Nah, when you look at the team's record with and without him in that era it was night and day. He wasn't without flaws but he was a very good QB and we didn't put enough players around him as some of the old guard started to deteriorate.
You can include him as a major part of that old guard.
He was a fine QB, at times exceptional even, but the end of 1983 showed his will had cracked. We should have gotten him some counseling after he was crying on the sidelines after the 82-83 playoff loss to Washington, but we kept cooking.
Our half-assed way of challenging the position was to draft Gary Hogeboom, and he was average.
By the time White regained his confidence and won his job back, his arm was shot.
God gave us an easy button to fix it-- Boomer Esiason was there for the taking in 1984, and we ignored it and still started "Hogenbloom "/White with no real replacement in development beyond the abysmal Steve Pelleur.
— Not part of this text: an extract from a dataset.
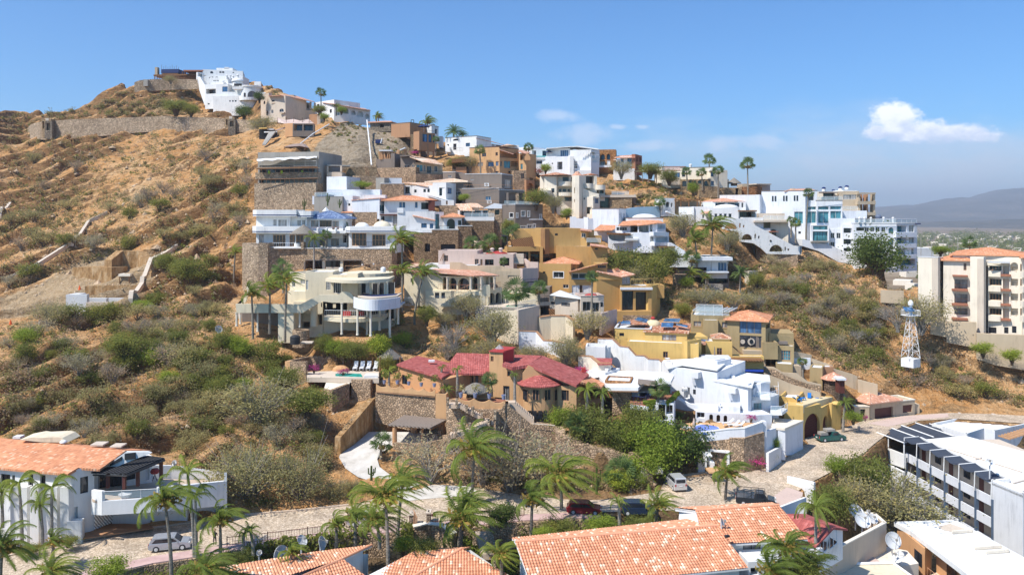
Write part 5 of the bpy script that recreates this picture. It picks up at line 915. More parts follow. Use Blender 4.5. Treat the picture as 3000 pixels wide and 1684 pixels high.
b=Bk(1072,1200,92,430,128.5,127.5,d=4.5,kind='stucco',m=W15);win(b,[(1084,1112,138,190)],m=1,fr=W3);b2=Bk(1200,1302,92,200,127.5,130,d=4,m='red',gd=0)
b3=Bk(1195,1284,240,470,127.5,127,d=5,m=W15);win(b3,[(1240,1268,282,330)],m=0,fr=W3);deep(b3,[(1202,1262,418,560)],dep=.4,fr=W1,m=2)
Bx(1066,1206,88,97,128.2,127.2,d=5.2,m='red',name='tower_coping',kind=W18);c=P(1168,92,130.5);Pt('glass_pyramid',MB().lathe(c,[(1.2,0),(0,1.1)],8),mat('clear'));Pt('pyramid_ribs',MB().tube([c+UP*1.1,c+Ve((1.2,0,0))],.04,4).tube([c+UP*1.1,c+Ve((-1.2,0,0))],.04,4).tube([c+UP*1.1,c+Ve((.4,-1.1,0))],.04,4).tube([c+UP*1.1,c+Ve((-.5,-1.1,0))],.04,4),mP(W16))
Rp([P(1195,208,125.8),P(1285,242,125.2),P(1440,218,126),P(1570,132,134),P(1305,124,136)],'redroof',th=.5)
Rp([P(1436,215,126),P(1892,412,122.6),P(2010,308,130.5),P(1572,132,134.5)],'redroof',th=.35)
b=Bk(1284,1400,262,640,127,126.6,d=6,m=W15);b=Bk(1385,1720,330,760,127.2,125,d=7,m=W15);b.zt-=1.0
b=Bk(1715,1892,415,740,124.6,123.6,d=7,m=W15);win(b,[(1750,1850,458,560)],m=1,fr=W3);deep(b,[(1760,1868,648,735)],dep=1,g=W4,fr=0)
Pl([(1385,300),(1440,226),(1892,420),(1892,440),(1385,440)],125.6,d=2,m=W15,name='gable_wall')
b=Bk(1892,1915,415,740,123.6,127,d=6,m=W15);b=Bk(1905,2150,420,690,129,129,d=5,m=W3);deep(b,[(1915,1990,440,540),(2010,2100,440,540),(1895+20,1975,626,690),(2015,2120,630,690)],dep=2,g=W3,fr=0)
Rp([P(1930,380,124),P(2130,430,125.5),P(2155,395,128),P(2040,335,132),P(1985,330,131)],W10,th=.3)
Bx(1900,2140,555,600,126,127.5,d=2.5,m=W3,name='balcony');Rl([(1910,555,126),(2140,558,127.5)],1,m=W3)
Bx(1945,1980,255,290,130.5,d=1.2,m='red',name='chimney')
YB=126.3;Cy(1552,400,645,163,YB,name='round_bay',m=W15);c=P(1550,383,YB);Pt('bay_roof',MB().lathe(c,[(3.65,-.15),(3.65,.0),(3.1,.25),(3.1,.3),(2.5,.52),(2.5,.57),(1.9,.8),(1.9,.85),(1.3,1.05),(1.3,1.1),(.6,1.3),(0,1.4)],32),mat('tile','redroof'))
R=163/3.214*YB/F
for x0,x1 in((1396,1432),(1480,1538),(1590,1648),(1684,1712)):
 xm=(x0+x1)/2;dx=(ux(xm)-ux(1552))*(YB-2)/F;Yw=YB-math.sqrt(max(.5,R*R-dx*dx));ang=math.atan2(dx,YB-Yw);wd=(x1-x0)/3.214*Yw/F/max(.45,cos(ang));c=P(xm,548,Yw)
 pn=Pt(W19,MB().cbox(c,wd,.3,P(xm,455,Yw).z-c.z,ang),mG(W4));hh=P(xm,455,Yw).z-c.z;fr_=MB();e=Ve((cos(ang),sin(ang),0))
 for k in(-.5,0,.5):fr_.cbox(c+e*wd*k-Ve((0,.16,0)),.09,.12,hh,ang)
 Pt('window_frame',fr_,mP(W3),pn)
Cy(1552,640,778,158,YB,name='stone_base',m=W6,kind=W9,skirt=2)
for x in(1450,1500,1550,1600):Pt('window_grille',MB().cbox(P(x,730,YB-2.95),.6,.3,1.3),mG(W4))
c=P(1292,115,128.2);Pt('satellite_dish',MB().lathe(Ve(),[(0,0),(.3,.05),(.5,.18)],12),mP('pink'))
for o_ in t.root.children:
 if o_.name.startswith('satellite_dish'):o_.location=c-t.loc;o_.rotation_euler=(1.2,.3,0)
def scallop(x0,x1,yl,yr,depth,n,ybl,ybr):
 pts=[]
 for i in range(n):
  for k in range(9):
   a=k/8;x=x0+(x1-x0)*(i+a)/n;pts.append((x,yl+(yr-yl)*(i+a)/n+depth*(1-abs(2*a-1)**2.2)))
 return pts+[(x1,ybr),(x0,ybl)]
t=T('scalloped_terrace_wall','scalloped terracotta parapet with pots in front of the left red-roofed wing','wall',124);pp=scallop(5,562,398,455,28,5,468,515)
Pt('parapet',MB().prism([P(x,y,127-3.2*(x-5)/557)for x,y in pp],Ve((0,.4,0))),mS(W15));Pt('terrace_floor',MB().prism([P(5,462,127),P(562,508,123.9),P(700,480,127.5),P(640,440,131),P(100,430,134)],-UP*.3),mS(W3))
Wp([(0,475,640,127.2),(240,488,700,126),(562,512,760,124.2),(665,620,860,123.6)],1,W6,kind=W9,name='stone_wall');b=Bk(566,665,490,632,123.8,123.4,d=3,m=W15,par=.3)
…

In 1985, Landry at last recognized White's arm was toast and shortened the WR patterns across the offense. Our offensive stats shot to #1 overall for a time, until teams figured it out. By that time our defense was ancient too. The Bengals, Bears, and Rams ran all over us in 85.
Why for the love of God they kept White as a starter in both 86 and 87 is an unfathomable mystery. But it almost didn't matter because we stunk all over by this time, even after drafting Herschel Walker and Mike Sherrard. Aging Tony Hill. Ancient Randy White and Ed Jones. I can recall White absolutely heaving rainbows you could time with a calendar trying to throw deep to Sherrard. It was embarrassing.
When they finally made White a backup in 1988 it didn't matter. Pelluer was awful, and we went 3-13.